In aggiunta al reattore n.1, anche le barre di combustibile delle unità 2 e 3 della centrale di Fukushima hanno accusato la parziale fusione per effetto dei danni seguiti al sisma dell’11 marzo scorso. È la Tepco, gestore dell’impianto nucleare, ad annunciarlo e, aggiornando la precedente valutazione secondo cui solo il reattore n.1 era interessato «da criticità», estende adesso il danneggiamento a tutti e tre i reattori con combustibile attivo al momento della catastrofe.
A metà maggio, la società elettrica giapponese aveva spiegato che, sulla base dei dati raccolti, il reattore n.1, a causa dei sistemi di raffreddamento fuori uso, aveva registrato «la fusione della maggior parte del combustibile al fondo del recipiente di contenimento». Lo scenario aveva sollevato timori, ora confermati, che anche i numeri 2 e 3 avessero subito la stessa sorte. Un bilancio drammatico e un pericolo nucleare ampiamente previsto che si aggiunge alla notizia della radioattività nella catena alimentare, con l’arrivo sulle tavole dei giapponesi: i campioni di alghe prelevati nell’area di Fukushima sono altamente contaminati.
Dopo due mesi dal terremoto che ha devastato il Giappone, l’associazione ambientalista Greenpeace ha monitorato le acque al largo della centrale nucleare e i risultati non sono rassicuranti. Il rischio è che attraverso le alghe, alimento molto consumato dalla popolazione locale, le sostanze radioattive disperse nelle acque largo della centrale arrivino fino alla popolazione. Da fine aprile sono stati prelevati ventidue campioni di alghe raccolte a nord e a sud della centrale di Fukushima-Daiichi e fino a 65 km al largo della costa. I livelli di contaminazione registrati raggiungono valori di oltre 10.000 Bequerel per chilogrammo (Bq/kg), oltre cinque volte i limiti ufficiali di sicurezza.
«I nostri risultati indicano che c’è un rischio elevato che le alghe dell’area siano contaminate – commenta Giorgia Monti di Greenpeace Italia, a bordo della Rainbow Warrior durante i campionamenti -. Come mostrano i campioni di sedimenti marini analizzati dalla Tepco (la società elettrica proprietaria della centrale) e come confermano le nostre analisi preliminari, la radioattività si sta accumulando negli ecosistemi marini che forniscono un quarto del fabbisogno alimentare del popolo giapponese». Eppure le autorità giapponesi non stanno facendo nulla per proteggere la salute pubblica mentre le comunità costiere cercano di tornare alla normalità dopo la tragedia dello tsunami dell’11 marzo, e per loro la contaminazione di fauna e flora nelle reti alimentari marine è un’ulteriore tragedia.
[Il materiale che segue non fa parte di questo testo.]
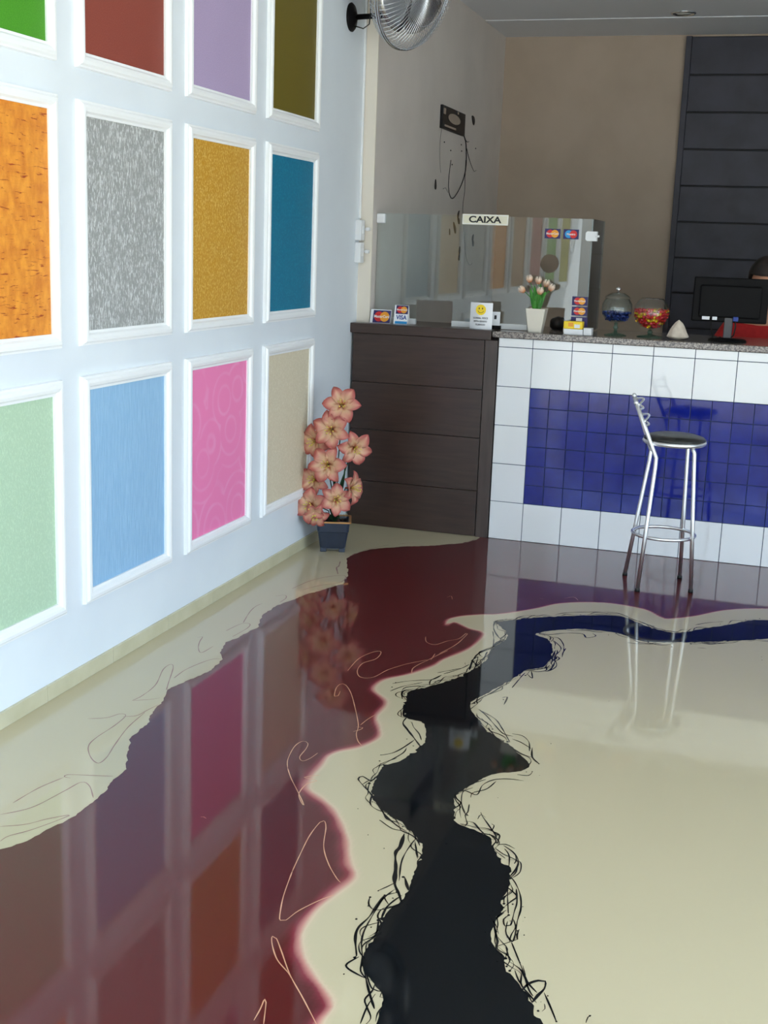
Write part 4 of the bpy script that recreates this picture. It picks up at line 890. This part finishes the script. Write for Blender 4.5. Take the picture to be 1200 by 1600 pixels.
# ------------------------------------------------------------------ potted artificial lilies
PXp, PYp = 0.142, 5.655
PROT = 0.33
t = thing('flower_pot', 'dark navy square plastic pot with a gold rim and notched foot', 'pot', (PXp, PYp, 0))
b = MB(); bm = b.bm
def sq(hw, z, rr=0.012):
    pts = []
    for cx, cy in ((1, 1), (-1, 1), (-1, -1), (1, -1)):
        a0 = math.atan2(cy, cx)-PI/4
        for k in range(4):
            a = a0+PI/2*k/3; pts.append((PXp+cx*(hw-rr)+rr*math.cos(a), PYp+cy*(hw-rr)+rr*math.sin(a), z))
    return [bm.verts.new(p) for p in pts]
Ls = [sq(0.061, 0.018), sq(0.064, 0.030), sq(0.074, 0.100), sq(0.077, 0.104), sq(0.081, 0.150), sq(0.083, 0.152), sq(0.076, 0.152), sq(0.072, 0.130)]
for P, Q in zip(Ls, Ls[1:]):
    for k in range(16): bm.faces.new((P[k], P[(k+1) % 16], Q[(k+1) % 16], Q[k]))
bm.faces.new(Ls[0][::-1]); bm.faces.new(Ls[-1])
def turn(o):
    m_ = Matrix.Translation((PXp, PYp, 0)) @ Matrix.Rotation(PROT+0.0, 4, 'Z') @ Matrix.Translation((-PXp, -PYp, 0)); o.data.transform(m_)
turn(b.build('pot_body', M['pot'], t))
for cx in (-1, 1):
    for cy in (-1, 1):
        x, y = PXp+cx*0.046, PYp+cy*0.046
        turn(MB().box((x-0.015, y-0.015, 0.0), (x+0.015, y+0.015, 0.022), 0.003).build('foot', M['pot'], t))
b = MB(); bm = b.bm; Ls = [sq(0.0825, 0.150), sq(0.088, 0.150), sq(0.0885, 0.157), sq(0.0775, 0.157), sq(0.0775, 0.150)]
for P, Q in zip(Ls, Ls[1:]):
    for k in range(16): bm.faces.new((P[k], P[(k+1) % 16], Q[(k+1) % 16], Q[k]))
turn(b.build('gold_rim', M['gold_rim'], t))
b = MB(); bm = b.bm
L0 = sq(0.0755, 0.138); bm.faces.new(L0)
for _ in range(40): b.ball((PXp+R.uniform(-0.06, 0.06), PYp+R.uniform(-0.06, 0.06), 0.140+R.uniform(0, 0.004)), R.uniform(0.005, 0.011), 7)
turn(b.build('soil', M['soil'], t))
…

Per pura precauzione il Governo di Tokio dovrebbe imporre il posticipo dell’apertura della stagione di raccolta delle alghe per condurre studi approfonditi e per valutare i rischi sanitari. Ma il Governo continua a minimizzare anche dopo la conferma del pericolo nucleare: ad aprile l’Agenzia per la sicurezza nucleare del Giappone ha alzato da 5 a 7 il livello di gravità della crisi nell’impianto di Fukushima Daiichi, che è ora lo stesso di quello del disastro di Chernobyl del 1986.
Greenpeace sta conducendo ulteriori analisi su campioni di pesci, acqua marina e alghe raccolti a oltre 12 miglia dalla costa dalla nave Rainbow Warrior, perchè nonostante le ripetute richieste inoltrate al governo giapponese, alla nave di Greenpeace non sono stati concessi i permessi per condurre ricerche nelle acque territoriali giapponesi. Ad ogni modo dopo il disastro di Fukushima rimane una domanda: il nucleare è destinato a morire? Secondo il report 2010-2011 del Worldwatch Institute la risposta è ampiamente prevedibile. Sì, ma già dalla fine degli anni ottanta quando l’energia atomica ha iniziato la propria parabola discendente e nel 1990 per la prima volta il numero di reattori arrestati nel mondo ha superato il numero di avviamenti. Stesso trend in Europa quando nel 1990 si è raggiunto il picco di stop alle centrali e nel successivo decennio a fronte di 29 spegnimenti si sono registrati solo due aperture.
Anche dai dati più recenti confermano la lenta agonia dell’atomo: oggi risultano in funzione nel mondo un totale di 437 reattori nucleari per 30 Paesi, otto in meno rispetto al massimo storico del 2002 e l’età media non incoraggia certo ulteriori investimenti, 26 anni.
Secondo l’istituto di ricerca americano, che ha analizzato i dati dell’Iaea, nello scorso aprile erano 64 i reattori considerati «in costruzione», un numero decisamente più basso rispetto ai 120 nel 1987, e soprattutto 12 sono considerati in costruzione da più di 20 anni, mentre 35 impianti non hanno una data di inizio ufficialmente pianificata.